(413e) North Dakota Carbonsafe – a Success Story | AIChE

(413e) North Dakota Carbonsafe – a Success Story

Authors 

Peck, W. - Presenter, UND Energy & Environmental Research Center
Connors, K., University of North Dakota Energy & Environmental Research Center
On January 21, 2022, the North Dakota Industrial Commission approved the creation of, and authorized the storage of lignite-generated carbon dioxide in, two storage facilities situated in Oliver County, North Dakota.

Under the Safe Drinking Water Act, the U.S. Environmental Protection Agency (EPA) granted the state of North Dakota primary enforcement responsibility (primacy) under its underground injection control (UIC) program in 2018 for Class VI injection wells. Minnkota Power Cooperative, Inc. (Minnkota), in association with the Energy & Environmental Research Center (EERC), developed its storage facility permit applications with support from the U.S. Department of Energy Carbon Storage Assurance Facility Enterprise (CarbonSAFE) Initiative, Phase III, and secured the state’s second and third such permits. Over the past several years via the CarbonSAFE program, the EERC and Minnkota conducted commercial-scale site characterization and permitting of two deep saline formations for the geologic storage of anthropogenic CO2 emissions. These storage horizons will collectively and permanently store nearly 4 million metric tons (MMt) of CO2 per year, captured as part of Minnkota’s Tundra SGS (secure geologic storage) project. Minnkota’s ambitious initiative to build one of the world’s largest postcombustion carbon capture and storage (CCS) facilities in central North Dakota demonstrates a clear business case and supportive drivers for CCS. Minnkota’s primary generating resource is the 705-MW, two-unit Milton R. Young Station (MRYS), a minemouth lignite coal-fired power plant. The lignite used as the fuel for electrical generation also serves as the primary source of the captured CO2 that will be securely stored by Tundra SGS.

The proposed Tundra SGS injection site, located in close proximity to the MRYS, will include up to three injection wells, one dedicated monitoring well for the lowest underground source of drinking water, and one deep subsurface monitoring well. Two permitted wells are approved for the injection of CO2 into the ~4750-ft (1450 m)-deep, 250-ft (76 m)-thick Broom Creek Formation (sandstone, siltstone, anhydrite), with the option for a third well for injection of CO2 into the interbedded sandstones, siltstones, and carbonates of the Black Island–Deadwood Formation interval (~9300 ft [2835 m] deep; 182 ft [55 m] thick).

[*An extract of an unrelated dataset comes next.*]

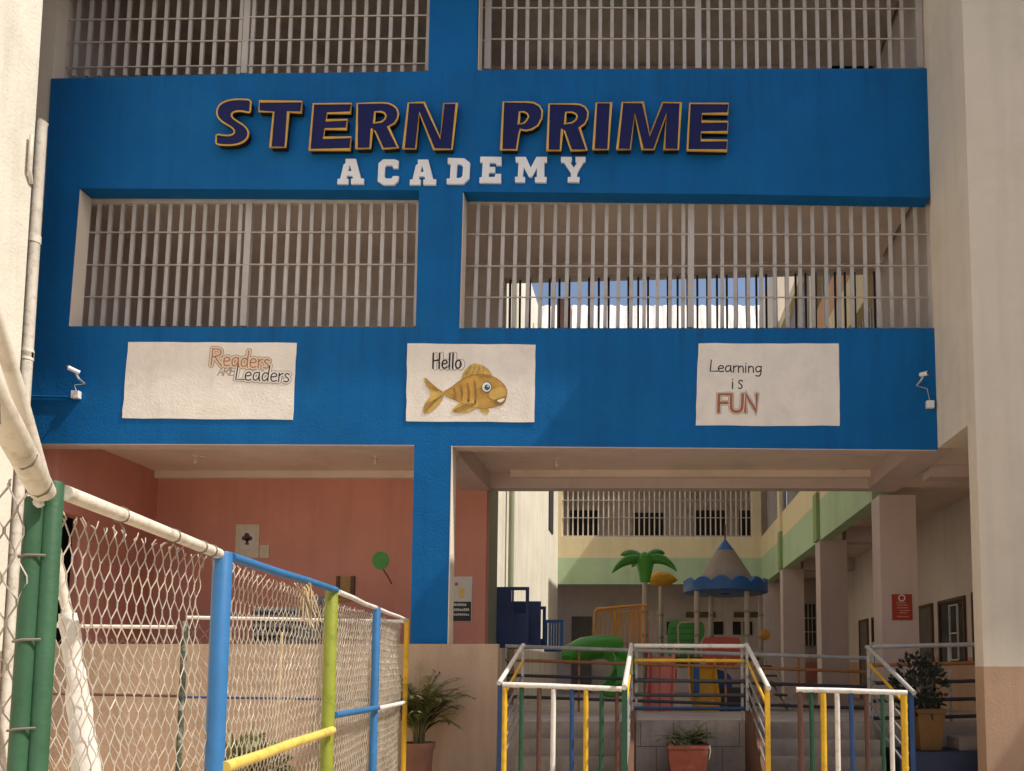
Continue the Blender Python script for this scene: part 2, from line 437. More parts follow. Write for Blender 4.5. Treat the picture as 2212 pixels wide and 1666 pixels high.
# left end wall with its doorway
s.box(-8.14, -7.9, 10.75, 12.2, .9, 4.8); s.box(-8.14, -7.9, BK, 10.75, 3.75, 4.8)
s.build('rear_wall', M['terra'], school)
s = MB(); s.box(-3.0, -2.60, 12.42, 13.15, .85, 4.7)
s.build('pillar', M['olive_jamb'], school)
s = MB(); s.box(-8.7, -8.4, BK - .01, 12.6, .9, 4.7); s.build('doorway_dark_plate', M['darkhole'], school)  # near-black plate added to stand for the dark beyond the doorway
# upstairs back walls with the openings towards the courtyard
ri = MB()
for k in (0, 3.55):
    z0 = 5.0 if k == 0 else 8.5
    zt = 8.32 if k == 0 else TOP
    ri.box(XL, -2.36, 12.2, 12.4, z0, zt)
    ri.box(-2.36, 3.86, 12.2, 12.4, z0, 6.1 + k)
    ri.prism([[(-2.36, 12.2, 8.06 + k), (3.86, 12.2, 8.22 + k), (3.86, 12.2, zt), (-2.36, 12.2, zt)]], (0, .2, 0))
    ri.box(3.86, 4.2, 12.2, 12.4, z0, zt)
    ri.box(XL - .2, XL, BK, 12.4, z0, zt); ri.box(XR + .06, 4.2, BK, 12.2, z0, zt)
ri.build('upstairs_wall', M['inner'], school)
dv = [(200, 480, 322, 705, 12.19), (195, -60, 345, 160, 12.19)]
for (x0, y0, x1, y1, Y) in dv:
    p, q = at(x0, y0, Y), at(x1, y1, Y)
    d = MB(); d.box(p.x, q.x, 12.16, 12.196, q.z - .6, p.z); d.build('door', M['darkhole'], school)  # near-black panels stand in for the unlit doorways
p, q = at(1290, 640, 12.18), at(1340, 705, 12.18)
# thin frame of the rear opening
fr = MB()
for k in (0, 3.55):
    for i in range(38):
        x = -2.3 + i * .163
        fr.box(x, x + .035, 12.28, 12.30, 6.1 + k, 8.06 + k + i * .004)
    fr.box(-2.36, 3.86, 12.262, 12.279, 7.2 + k, 7.23 + k); fr.box(-2.36, 3.86, 12.262, 12.279, 6.5 + k, 6.53 + k)
fr.build('rear_grille', M['dark_bar'], school)  # dark colour puts the backlit silhouette into these bars

# barred windows: one part per window with bars and crossbars as sub-parts
def grille(tl, tr, br, bl, splits, step, cross, post_x, over=0, short=False):
    Y = BK + .04
    def P(s_, t_):
        x = (tl[0] * (1 - s_) + tr[0] * s_) * (1 - t_) + (bl[0] * (1 - s_) + br[0] * s_) * t_
        y = (tl[1] * (1 - s_) + tr[1] * s_) * (1 - t_) + (bl[1] * (1 - s_) + br[1] * s_) * t_
        return at(x, y, Y)
    f = MB()
    e = .004
    f.bar(P(0, .012), P(1, .012), .06, .05)
    for s_ in splits:
        f.bar(P(s_, 0.02), P(s_, 1), .085 if 0 < s_ < 1 else .05, .06)
    fo = f.build('window_grille', M['grille'], school)
    bm_ = MB()
    n = int(round(1 / step))
    for i in range(1, n):
        s_ = i / n
        if any(abs(s_ - q) < step * .45 for q in splits): continue
        jx = random.uniform(-.0012, .0012)
        bm_.bar(P(s_ + jx, .03), P(s_ + jx * .5, 1), .05, .03)
    bm_.build('bars', M['grille'], fo)
    c = MB()
    sp_ = sorted(splits)
    for t_ in cross:
        for a_, b_ in zip(sp_[:-1], sp_[1:]):
            d = random.uniform(-.006, .006)
            pa, pb = P(a_ + .002, t_ + d), P(b_ - .002, t_ + d)
            pa.y = pb.y = Y - .028
            c.tube([pa, pb], .0095, 6)
    c.build('crossbars', M['grille'], fo)
random.seed(4)
grille((192, 434), (905, 432), (898, 707), (170, 705), (0, .49, 1), 1 / 28, (.26, .52, .775), 0)
grille((1006, 433), (2004, 432), (2012, 709), (996, 709), (0, .488, 1), 1 / 36, (.28, .52, .77), 0)
grille((165, -240), (936, -240), (923, 156), (134, 166), (0, .50, 1), 1 / 29, (.60, .7, .83, .965), 0)
grille((1042, -240), (1990, -240), (2002, 149), (1034, 152), (0, .02, .49, .985, 1), 1 / 37, (.50, .67, .84), 0)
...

To acquire the necessary near-surface and subsurface information to fully characterize the site and meet the requirements for the storage facility permits, two stratigraphic test wells were drilled, cored (>1300 feet [400 m] of core), and logged. In addition, approximately 21 miles
(34 km) of 2D seismic data and 18 square miles (47 km2) of 3D seismic data were acquired in the project area near MRYS and integrated with the geophysical logs collected from the stratigraphic test wells. Geophysical well logs were used to pick formation top depths and interpret lithology and petrophysical properties.

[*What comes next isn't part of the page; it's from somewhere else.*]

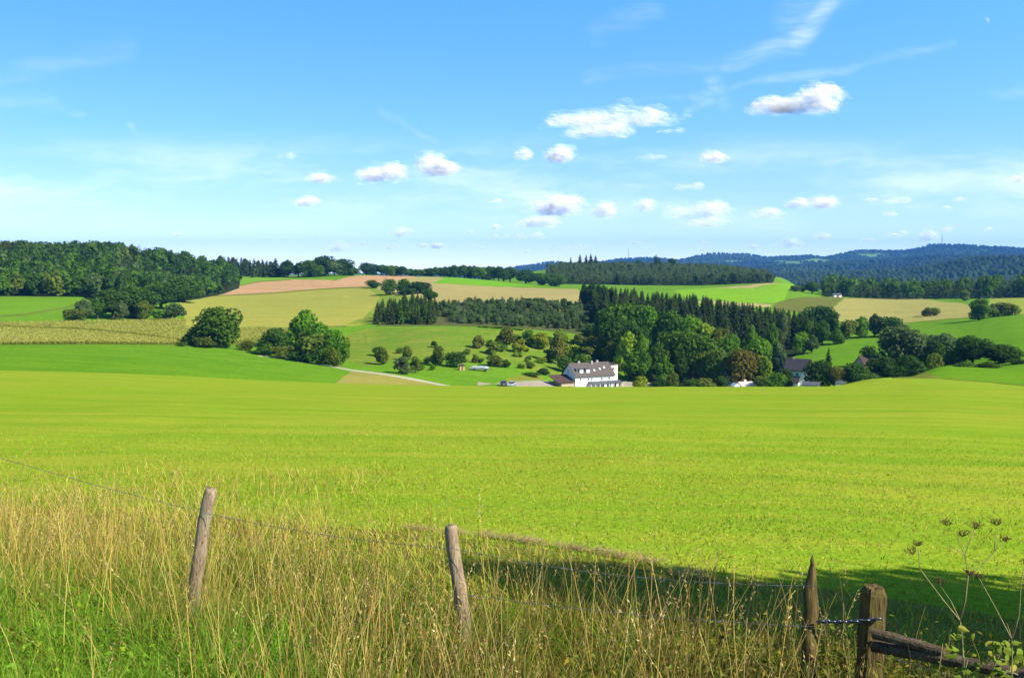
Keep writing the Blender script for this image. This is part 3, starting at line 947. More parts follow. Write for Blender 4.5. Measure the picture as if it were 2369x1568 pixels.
# --- oak and hedge group between the green field and the grain field
T('broad', 506, 350, 705, 94, 'mid', 'large round dark green oak alone at the corn field corner')
T('shrub', 452, 352, 752, 62, 'dark', 'dark bush against the left side of the large round oak')
T('shrub', 470, 345, 779, 52, 'olive', 'low olive bush in front of the large round oak')
T('shrub', 420, 345, 790, 26, 'mid', 'tiny bush in the corn edge left of the large round oak')
T('shrub', 570, 345, 785, 44, 'olive', 'low flat bush right of the large round oak')
gh = 'hedge group above the farm track'
T('tall', 704, 338, 711, 92, 'green', 'tall bright green pointed tree rising above the hedge by the farm track', gh)
T('shrub', 632, 335, 757, 76, 'dark', 'dark green bush at the left end of the hedge by the farm track', gh)
T('shrub', 672, 342, 766, 52, 'mid', 'mid green bush between the dark bush and the tall pointed tree', gh)
T('shrub', 722, 322, 772, 92, 'olive', 'brownish olive bush under the tall pointed tree by the farm track', gh)
T('broad', 768, 320, 758, 66, 'green', 'fresh green bushy tree at the right end of the hedge by the farm track', gh)
T('shrub', 690, 322, 800, 50, 'dark', 'low dark bush at the foot of the hedge beside the farm track', gh)
T('shrub', 770, 312, 805, 40, 'olive', 'low brownish bush at the lower right corner of the hedge by the farm track', gh)
for x, d, yt, w, t, lab in [(655, 326, 798, 56, 'olive', 'low olive bush filling the hedge foot left of its middle'), (735, 318, 796, 60, 'mid', 'bushy green thicket at the hedge foot under the brownish olive bush'),
                            (788, 322, 778, 40, 'green', 'leafy green bush closing the right end of the hedge by the farm track'), (610, 332, 790, 44, 'mid', 'low bush at the far left tip of the hedge by the farm track'),
                            (690, 336, 748, 54, 'mid', 'green bush against the stem of the tall pointed hedge tree'), (742, 330, 744, 56, 'green', 'rounded green bush joining the tall pointed tree and the bushy end tree')]:
    T('shrub', x, d, yt, w, t, lab, gh)
T('shrub', 803, 392, 779, 13, 'rust', 'small rust-brown bush on the pasture right of the hedge group')
# --- bushes in the middle of the hilltop fields
gm = 'trees in the middle of the hilltop fields'
T('shrub', 865, 725, 646, 34, 'dark', 'small dark bush at the tip of the ploughed field', gm)
T('shrub', 903, 650, 645, 38, 'mid', 'left round tree of the dark clump in the hilltop fields', gm)
T('shrub', 934, 655, 644, 42, 'mid', 'middle round tree of the dark clump in the hilltop fields', gm)
T('broad', 972, 650, 650, 58, 'dark', 'largest dark tree at the right of the clump in the hilltop fields', gm)
T('shrub', 942, 640, 666, 50, 'dark', 'low dark bush at the front of the clump in the hilltop fields', gm)
T('pine', 991, 560, 667, 40, 'dark', 'umbrella-shaped pine above the small conifer wood', gm)
# --- orchard on the pasture slope
go = 'orchard trees on the pasture slope'
for x, yb, yt, w, t, k, lab in [
    (883, 842, 797, 36, 'olive', 'open', 'dull olive orchard tree farthest left on the pasture slope'),
    (938, 833, 794, 32, 'olive', 'open', 'brownish slim orchard tree above the low leafy one near the farm track'),
    (931, 864, 824, 44, 'grey', 'open', 'grey-green leaning orchard tree closest to the farm track'),
    (960, 862, 820, 34, 'olive', 'open', 'small thin orchard tree at the right of the leaning one near the farm track'),
    (1012, 847, 791, 42, 'olive', 'open', 'pale-trunked orchard tree left of the dark round one'),
    (1056, 851, 812, 44, 'dark', 'shrub', 'dark round orchard tree above the timber hut'),
    (1107, 807, 771, 32, 'brown', 'open', 'small bare-stemmed orchard tree alone high on the pasture'),
    (1098, 842, 815, 20, 'olive', 'open', 'thin little tree behind the left end of the tarpaulin trailer'),
    (1140, 822, 789, 38, 'olive', 'open', 'spreading olive orchard tree below the brownish tall one'),
    (1143, 851, 818, 44, 'olive', 'open', 'low olive tree right behind the tarpaulin trailer'),
    (1172, 810, 752, 46, 'brown', 'tall', 'brownish tall tree at the top edge of the orchard'),
    (1204, 818, 781, 34, 'yel', 'open', 'small yellow-green tree with a dark shadow in the orchard'),
    (1170, 853, 830, 22, 'dark', 'shrub', 'small dark upright bush above the driveway'),
    (1227, 800, 755, 40, 'green', 'open', 'green tree left behind the bright yellow-green one in the orchard'),
    (1250, 808, 766, 42, 'yel', 'tall', 'bright yellow-green tree in the upper orchard'),
    (1292, 846, 762, 40, 'brown', 'tall', 'tall slim brownish tree above the house annex'),
    (1318, 832, 790, 44, 'lime', 'open', 'light green tree right behind the white house ridge'),
    (1294, 800, 758, 36, 'lime', 'open', 'light green tree top behind the slim brownish tree'),
    (1338, 806, 769, 36, 'olive', 'open', 'olive tree between the orchard and the big wood'),
    (1360, 832, 797, 52, 'olive', 'open', 'broad olive tree above the white house roof'),
    (1372, 812, 777, 42, 'olive', 'open', 'olive-green tree at the edge of the big wood above the white house'),
    (1396, 822, 777, 44, 'brown', 'open', 'brownish tree beside the bright lime tree of the big wood'),
    (1306, 862, 822, 42, 'mid', 'shrub', 'rounded green bush just behind the ridge of the white house'),
    (1384, 845, 806, 48, 'mid', 'open', 'mid green tree behind the right end of the white house roof'),
    (1408, 838, 796, 44, 'lime', 'open', 'light green tree between the white house and the wood'),
    (1346, 850, 818, 40, 'green', 'shrub', 'bright green bush behind the middle of the white house roof'),
    (1268, 838, 806, 30, 'olive', 'open', 'low olive tree left of the slim brownish tree above the house annex'),
    (1257, 869, 850, 28, 'dark', 'shrub', 'dark bush above the driveway beside the house annex'),
    (1228, 872, 860, 40, 'mid', 'shrub', 'low dark green bush above the driveway'),
    (1185, 792, 770, 30, 'olive', 'open', 'small olive tree behind the brownish tall one in the orchard'),
]:
    T(k, x, base_d(x, yb, 250, 520), yt, w * 1.15, t, lab, go)
for i in range(46):
    x = rng.uniform(1125, 1425) if i < 34 else rng.uniform(860, 1125)
    yb = rng.uniform(790, 862) if x > 1125 else rng.uniform(800, 860)
    if x > 1255 and yb > 838: yb -= 26
    hp = rng.uniform(9, 22)
    T('shrub', x, base_d(x, yb, 250, 520), yb - hp, hp * rng.uniform(1.0, 1.7), ('lime', 'olive', 'green', 'mid')[i % 4], 'low scrubby bush in the rough grass between the orchard trees', 'scrub between the orchard trees')
for i, x in enumerate((1120, 1150, 1195)):
    T('shrub', x, 452, 752 + i * 3, 40, 'lime', 'low light green bush along the top edge of the pasture', go)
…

The site-specific data collected were used to validate the presence and quality of the upper and lower seals and inform the construction of geologic models, reservoir simulations, geochemical modeling, and geomechanical analysis to demonstrate the suitability of the two CO2 storage complexes. Both large domain (5500 mi2 [14,245 km2]) and small domain (575 mi2 [1490 km2]) versions of these geomodels were created to simulate CO2 plume growth and large-scale pressure plume effects in each potential storage formation. The resulting geologic models were used in reservoir simulation to delineate the extent of the necessary pore space for CO2 storage. These map extents were also used to identify which landowners would need to be engaged in the process to unitize (amalgamate) the required pore space.

Measurements taken from two stratigraphic test wells in the project area revealed that the Broom Creek Formation is naturally overpressured, which results in an infinite area of review (AOR) based on EPA standard methodologies. To derive a reasonable and defensible AOR for injection into the Broom Creek Formation, a risk-based AOR delineation process was used.

The EERC and the project team leveraged North Dakota’s Class VI primacy status to prepare and submit successful applications for two storage facility permits and associated monitoring and UIC Class VI injection wells. The applications and their supporting documents were prepared in accordance with the North Dakota Century Code and the North Dakota Administrative Code and show the effectiveness of working with a state that has been granted Class VI primacy.